### What you should do
Starting at the line containing "The Blender Python script for this scene continues.", copy each line exactly, ending with the line containing "obj('outlet_thread', local(lathe([(0.0090, BZ0), (0.0090, BZ0". Leave out everything else.
┌─ Records provided
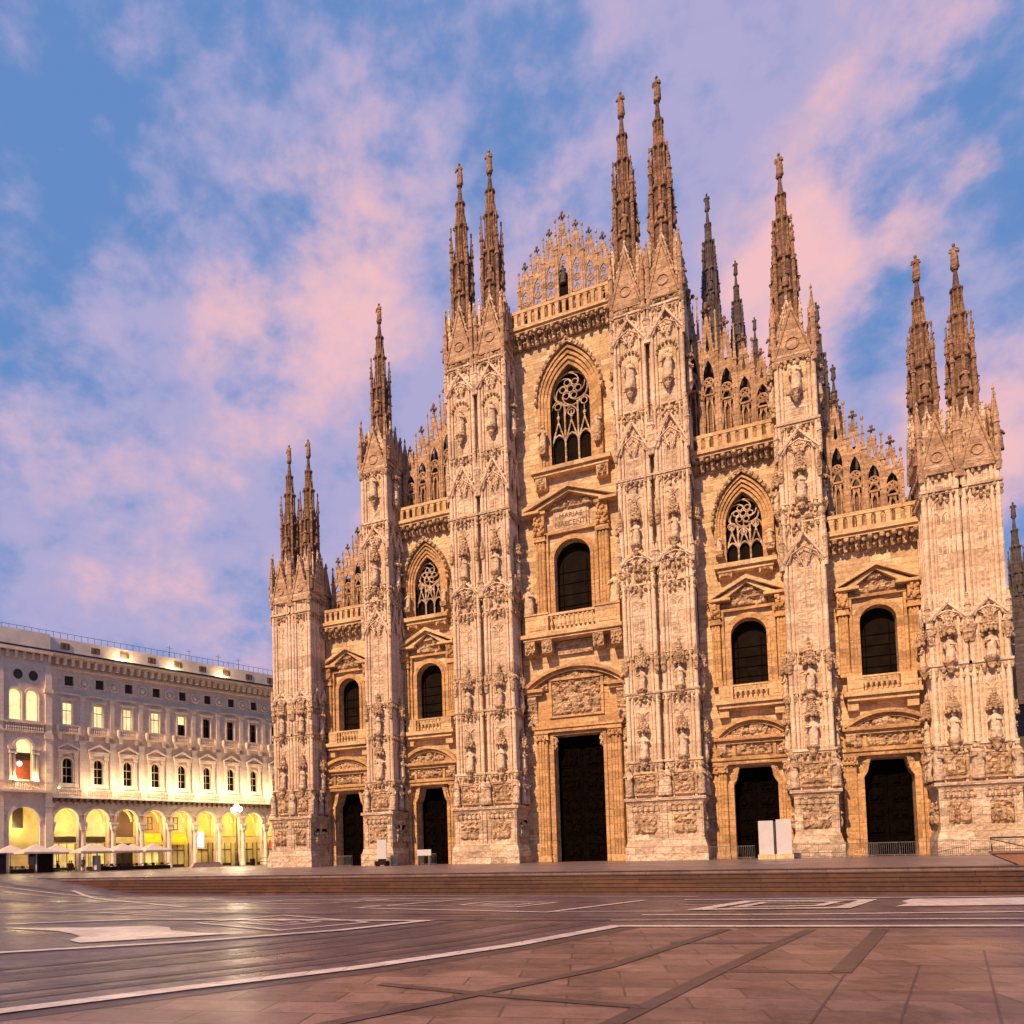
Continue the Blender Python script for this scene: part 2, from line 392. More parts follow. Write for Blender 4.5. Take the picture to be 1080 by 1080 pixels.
└─
┌─ Records provided
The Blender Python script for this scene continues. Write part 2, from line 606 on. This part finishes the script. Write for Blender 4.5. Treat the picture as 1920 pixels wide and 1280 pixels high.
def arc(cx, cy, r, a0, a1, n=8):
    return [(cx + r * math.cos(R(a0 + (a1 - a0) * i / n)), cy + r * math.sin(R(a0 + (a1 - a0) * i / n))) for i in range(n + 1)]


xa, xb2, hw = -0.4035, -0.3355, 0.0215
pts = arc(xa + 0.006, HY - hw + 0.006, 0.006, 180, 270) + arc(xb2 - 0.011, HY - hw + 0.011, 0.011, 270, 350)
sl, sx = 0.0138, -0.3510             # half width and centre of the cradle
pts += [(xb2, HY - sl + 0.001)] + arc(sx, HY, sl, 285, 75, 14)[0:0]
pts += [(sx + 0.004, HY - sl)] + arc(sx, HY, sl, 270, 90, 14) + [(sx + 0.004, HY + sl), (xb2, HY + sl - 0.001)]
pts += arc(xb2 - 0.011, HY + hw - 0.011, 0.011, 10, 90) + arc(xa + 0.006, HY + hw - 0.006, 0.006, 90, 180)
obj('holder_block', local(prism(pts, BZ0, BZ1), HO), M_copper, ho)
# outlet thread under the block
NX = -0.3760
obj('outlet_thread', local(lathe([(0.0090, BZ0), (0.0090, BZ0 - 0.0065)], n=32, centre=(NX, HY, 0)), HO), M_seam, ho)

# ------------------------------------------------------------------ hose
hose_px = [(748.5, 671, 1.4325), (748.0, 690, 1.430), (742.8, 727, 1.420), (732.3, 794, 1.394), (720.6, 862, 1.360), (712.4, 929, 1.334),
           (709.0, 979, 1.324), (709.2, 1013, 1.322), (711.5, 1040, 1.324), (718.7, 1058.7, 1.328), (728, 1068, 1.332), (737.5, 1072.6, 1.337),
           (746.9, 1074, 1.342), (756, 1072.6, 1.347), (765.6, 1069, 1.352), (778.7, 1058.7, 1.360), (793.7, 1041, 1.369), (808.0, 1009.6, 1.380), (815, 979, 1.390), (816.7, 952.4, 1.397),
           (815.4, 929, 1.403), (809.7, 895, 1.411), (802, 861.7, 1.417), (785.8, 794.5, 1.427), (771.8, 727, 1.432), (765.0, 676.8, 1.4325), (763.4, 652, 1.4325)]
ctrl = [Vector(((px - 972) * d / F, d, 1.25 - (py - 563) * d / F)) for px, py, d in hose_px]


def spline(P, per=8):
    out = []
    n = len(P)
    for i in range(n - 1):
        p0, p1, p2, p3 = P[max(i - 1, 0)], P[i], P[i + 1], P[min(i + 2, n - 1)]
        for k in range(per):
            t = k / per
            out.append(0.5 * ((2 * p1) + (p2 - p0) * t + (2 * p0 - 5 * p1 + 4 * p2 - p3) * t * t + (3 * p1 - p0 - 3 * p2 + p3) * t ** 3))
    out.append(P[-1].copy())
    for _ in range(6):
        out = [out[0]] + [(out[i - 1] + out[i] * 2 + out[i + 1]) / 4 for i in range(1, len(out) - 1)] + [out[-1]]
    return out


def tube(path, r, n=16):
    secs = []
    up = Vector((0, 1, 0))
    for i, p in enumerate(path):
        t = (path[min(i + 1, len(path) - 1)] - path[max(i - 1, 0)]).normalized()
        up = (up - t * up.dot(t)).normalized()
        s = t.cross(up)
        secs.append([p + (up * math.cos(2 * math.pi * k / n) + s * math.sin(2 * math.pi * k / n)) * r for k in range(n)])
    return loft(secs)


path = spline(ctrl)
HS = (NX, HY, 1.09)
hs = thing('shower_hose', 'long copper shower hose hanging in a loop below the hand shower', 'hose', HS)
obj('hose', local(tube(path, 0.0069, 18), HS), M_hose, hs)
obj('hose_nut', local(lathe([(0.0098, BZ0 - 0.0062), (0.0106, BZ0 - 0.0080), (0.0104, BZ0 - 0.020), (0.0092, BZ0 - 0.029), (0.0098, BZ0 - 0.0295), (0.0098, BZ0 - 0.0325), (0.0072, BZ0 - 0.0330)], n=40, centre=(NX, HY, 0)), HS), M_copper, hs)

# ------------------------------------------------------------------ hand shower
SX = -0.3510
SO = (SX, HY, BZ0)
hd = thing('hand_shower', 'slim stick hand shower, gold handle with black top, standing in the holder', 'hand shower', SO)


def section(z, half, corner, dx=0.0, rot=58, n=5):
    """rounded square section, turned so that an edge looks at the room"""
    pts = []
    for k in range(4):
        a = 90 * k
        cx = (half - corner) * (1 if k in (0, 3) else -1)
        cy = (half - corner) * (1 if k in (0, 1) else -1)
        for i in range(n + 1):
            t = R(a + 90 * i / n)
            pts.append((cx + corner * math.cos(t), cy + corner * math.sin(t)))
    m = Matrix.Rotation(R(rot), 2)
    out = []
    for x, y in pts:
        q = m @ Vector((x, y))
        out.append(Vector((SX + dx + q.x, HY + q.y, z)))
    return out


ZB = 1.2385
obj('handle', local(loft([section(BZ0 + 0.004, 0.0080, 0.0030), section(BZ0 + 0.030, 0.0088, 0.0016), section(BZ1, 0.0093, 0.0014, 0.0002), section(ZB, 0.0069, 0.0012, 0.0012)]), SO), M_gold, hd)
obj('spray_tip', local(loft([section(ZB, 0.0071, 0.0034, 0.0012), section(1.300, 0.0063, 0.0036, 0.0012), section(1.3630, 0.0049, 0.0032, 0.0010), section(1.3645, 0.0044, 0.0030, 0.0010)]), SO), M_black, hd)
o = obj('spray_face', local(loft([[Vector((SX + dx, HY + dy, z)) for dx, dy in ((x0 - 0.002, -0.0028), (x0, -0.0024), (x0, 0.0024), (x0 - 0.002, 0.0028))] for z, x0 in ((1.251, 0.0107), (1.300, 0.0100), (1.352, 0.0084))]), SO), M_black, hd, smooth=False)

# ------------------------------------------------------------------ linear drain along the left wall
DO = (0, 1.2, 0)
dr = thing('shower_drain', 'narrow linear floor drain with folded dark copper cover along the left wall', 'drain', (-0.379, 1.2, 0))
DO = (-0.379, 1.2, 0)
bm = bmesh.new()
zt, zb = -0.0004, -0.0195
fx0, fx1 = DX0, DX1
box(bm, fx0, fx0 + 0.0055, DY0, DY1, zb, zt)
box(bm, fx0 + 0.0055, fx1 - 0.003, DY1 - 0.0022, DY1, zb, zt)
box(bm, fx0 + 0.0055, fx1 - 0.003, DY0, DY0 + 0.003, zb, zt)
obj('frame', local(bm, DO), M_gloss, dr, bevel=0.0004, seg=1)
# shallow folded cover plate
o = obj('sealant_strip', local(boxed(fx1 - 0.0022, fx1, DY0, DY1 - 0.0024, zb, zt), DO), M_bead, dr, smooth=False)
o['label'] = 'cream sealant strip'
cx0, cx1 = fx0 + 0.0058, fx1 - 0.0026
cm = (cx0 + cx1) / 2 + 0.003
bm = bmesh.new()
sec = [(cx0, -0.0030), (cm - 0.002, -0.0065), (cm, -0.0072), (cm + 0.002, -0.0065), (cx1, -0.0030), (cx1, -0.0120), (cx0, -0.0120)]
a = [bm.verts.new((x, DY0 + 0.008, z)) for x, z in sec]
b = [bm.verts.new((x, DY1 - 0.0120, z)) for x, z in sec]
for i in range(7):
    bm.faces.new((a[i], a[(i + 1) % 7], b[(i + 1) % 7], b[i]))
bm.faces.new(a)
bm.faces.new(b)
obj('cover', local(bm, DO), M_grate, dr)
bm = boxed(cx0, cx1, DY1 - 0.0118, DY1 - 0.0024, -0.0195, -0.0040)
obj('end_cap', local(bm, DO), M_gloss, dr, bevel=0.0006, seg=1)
└─
┌─ Records provided
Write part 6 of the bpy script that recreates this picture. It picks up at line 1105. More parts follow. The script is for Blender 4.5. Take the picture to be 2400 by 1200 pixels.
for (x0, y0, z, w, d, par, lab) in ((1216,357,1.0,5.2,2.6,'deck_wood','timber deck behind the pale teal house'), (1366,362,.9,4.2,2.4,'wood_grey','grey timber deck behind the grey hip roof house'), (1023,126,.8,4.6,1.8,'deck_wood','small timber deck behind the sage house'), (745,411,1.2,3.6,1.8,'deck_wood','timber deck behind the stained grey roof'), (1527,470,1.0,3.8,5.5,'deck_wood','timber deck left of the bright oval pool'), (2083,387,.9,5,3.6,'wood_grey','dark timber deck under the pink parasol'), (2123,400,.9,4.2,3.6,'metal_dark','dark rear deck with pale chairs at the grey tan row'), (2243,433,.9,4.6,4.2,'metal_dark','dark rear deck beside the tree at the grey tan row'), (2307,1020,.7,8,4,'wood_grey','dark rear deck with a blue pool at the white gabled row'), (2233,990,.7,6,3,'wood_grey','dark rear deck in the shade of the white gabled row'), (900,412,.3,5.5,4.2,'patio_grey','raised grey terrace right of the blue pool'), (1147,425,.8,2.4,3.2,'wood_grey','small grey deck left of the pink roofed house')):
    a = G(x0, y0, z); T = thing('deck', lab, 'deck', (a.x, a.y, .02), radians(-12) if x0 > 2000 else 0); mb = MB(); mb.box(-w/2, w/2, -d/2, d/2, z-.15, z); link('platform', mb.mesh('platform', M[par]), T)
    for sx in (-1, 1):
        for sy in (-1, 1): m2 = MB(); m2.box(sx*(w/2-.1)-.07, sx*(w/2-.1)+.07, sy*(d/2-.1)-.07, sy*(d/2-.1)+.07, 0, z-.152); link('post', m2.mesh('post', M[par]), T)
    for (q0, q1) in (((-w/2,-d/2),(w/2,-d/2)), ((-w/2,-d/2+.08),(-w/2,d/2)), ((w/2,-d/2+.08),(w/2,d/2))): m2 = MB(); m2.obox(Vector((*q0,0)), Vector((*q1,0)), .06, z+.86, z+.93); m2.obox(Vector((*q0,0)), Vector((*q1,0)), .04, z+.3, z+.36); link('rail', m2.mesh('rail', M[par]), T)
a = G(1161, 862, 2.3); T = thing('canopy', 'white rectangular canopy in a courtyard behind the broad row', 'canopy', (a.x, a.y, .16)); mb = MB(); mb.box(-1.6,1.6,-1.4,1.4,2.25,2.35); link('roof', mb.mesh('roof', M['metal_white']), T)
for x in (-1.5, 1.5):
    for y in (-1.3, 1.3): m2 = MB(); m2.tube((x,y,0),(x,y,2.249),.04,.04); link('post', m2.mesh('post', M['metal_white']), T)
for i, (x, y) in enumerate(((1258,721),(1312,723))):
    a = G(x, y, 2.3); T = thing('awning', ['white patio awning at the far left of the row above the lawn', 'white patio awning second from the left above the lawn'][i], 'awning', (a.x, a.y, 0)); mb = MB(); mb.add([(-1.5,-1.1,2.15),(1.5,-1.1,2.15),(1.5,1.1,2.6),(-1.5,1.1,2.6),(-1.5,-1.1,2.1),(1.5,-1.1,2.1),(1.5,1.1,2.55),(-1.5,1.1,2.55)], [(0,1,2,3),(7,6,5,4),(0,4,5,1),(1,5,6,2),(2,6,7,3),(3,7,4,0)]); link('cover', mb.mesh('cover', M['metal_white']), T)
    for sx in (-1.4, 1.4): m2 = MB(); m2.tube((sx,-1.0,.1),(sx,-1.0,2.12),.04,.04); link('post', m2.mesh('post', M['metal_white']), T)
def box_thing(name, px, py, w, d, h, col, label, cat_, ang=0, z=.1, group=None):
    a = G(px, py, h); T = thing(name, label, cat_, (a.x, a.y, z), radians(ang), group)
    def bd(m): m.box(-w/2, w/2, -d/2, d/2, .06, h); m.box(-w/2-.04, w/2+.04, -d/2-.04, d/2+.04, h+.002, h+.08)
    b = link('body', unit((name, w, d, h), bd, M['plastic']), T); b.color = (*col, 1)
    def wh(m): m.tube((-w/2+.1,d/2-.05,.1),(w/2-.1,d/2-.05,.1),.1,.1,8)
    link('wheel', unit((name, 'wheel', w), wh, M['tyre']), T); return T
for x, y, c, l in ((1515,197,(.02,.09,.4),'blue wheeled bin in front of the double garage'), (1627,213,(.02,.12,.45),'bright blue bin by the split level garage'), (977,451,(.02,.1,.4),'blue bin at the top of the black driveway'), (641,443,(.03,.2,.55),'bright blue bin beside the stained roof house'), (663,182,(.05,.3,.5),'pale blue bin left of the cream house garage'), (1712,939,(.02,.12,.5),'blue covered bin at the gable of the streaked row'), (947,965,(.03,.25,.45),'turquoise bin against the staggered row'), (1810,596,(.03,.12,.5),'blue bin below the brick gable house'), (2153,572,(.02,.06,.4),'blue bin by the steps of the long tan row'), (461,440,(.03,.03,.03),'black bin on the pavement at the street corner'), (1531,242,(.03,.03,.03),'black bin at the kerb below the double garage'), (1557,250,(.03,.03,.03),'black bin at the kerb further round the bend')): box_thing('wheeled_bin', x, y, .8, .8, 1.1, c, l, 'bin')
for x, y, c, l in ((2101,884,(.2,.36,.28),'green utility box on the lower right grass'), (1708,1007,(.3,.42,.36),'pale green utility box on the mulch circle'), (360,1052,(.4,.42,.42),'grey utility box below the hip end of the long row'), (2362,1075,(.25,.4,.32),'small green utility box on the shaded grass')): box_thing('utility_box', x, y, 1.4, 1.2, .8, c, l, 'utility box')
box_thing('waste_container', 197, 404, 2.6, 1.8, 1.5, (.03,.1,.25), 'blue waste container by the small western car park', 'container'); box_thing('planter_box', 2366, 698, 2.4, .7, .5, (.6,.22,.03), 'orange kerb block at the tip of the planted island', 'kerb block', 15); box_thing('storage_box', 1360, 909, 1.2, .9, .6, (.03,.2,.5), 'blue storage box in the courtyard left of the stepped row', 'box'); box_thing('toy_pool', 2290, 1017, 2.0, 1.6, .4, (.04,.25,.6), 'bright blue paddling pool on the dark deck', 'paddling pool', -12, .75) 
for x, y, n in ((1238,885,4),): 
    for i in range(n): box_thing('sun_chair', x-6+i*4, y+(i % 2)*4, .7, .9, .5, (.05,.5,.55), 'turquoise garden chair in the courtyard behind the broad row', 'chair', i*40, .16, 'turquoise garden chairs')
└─
### Expected answer
The Blender Python script for this scene continues. Write part 2, from line 606 on. This part finishes the script. Write for Blender 4.5. Treat the picture as 1920 pixels wide and 1280 pixels high.
def arc(cx, cy, r, a0, a1, n=8):
    return [(cx + r * math.cos(R(a0 + (a1 - a0) * i / n)), cy + r * math.sin(R(a0 + (a1 - a0) * i / n))) for i in range(n + 1)]


xa, xb2, hw = -0.4035, -0.3355, 0.0215
pts = arc(xa + 0.006, HY - hw + 0.006, 0.006, 180, 270) + arc(xb2 - 0.011, HY - hw + 0.011, 0.011, 270, 350)
sl, sx = 0.0138, -0.3510             # half width and centre of the cradle
pts += [(xb2, HY - sl + 0.001)] + arc(sx, HY, sl, 285, 75, 14)[0:0]
pts += [(sx + 0.004, HY - sl)] + arc(sx, HY, sl, 270, 90, 14) + [(sx + 0.004, HY + sl), (xb2, HY + sl - 0.001)]
pts += arc(xb2 - 0.011, HY + hw - 0.011, 0.011, 10, 90) + arc(xa + 0.006, HY + hw - 0.006, 0.006, 90, 180)
obj('holder_block', local(prism(pts, BZ0, BZ1), HO), M_copper, ho)
# outlet thread under the block
NX = -0.3760
obj('outlet_thread', local(lathe([(0.0090, BZ0), (0.0090, BZ0 - 0.0065)], n=32, centre=(NX, HY, 0)), HO), M_seam, ho)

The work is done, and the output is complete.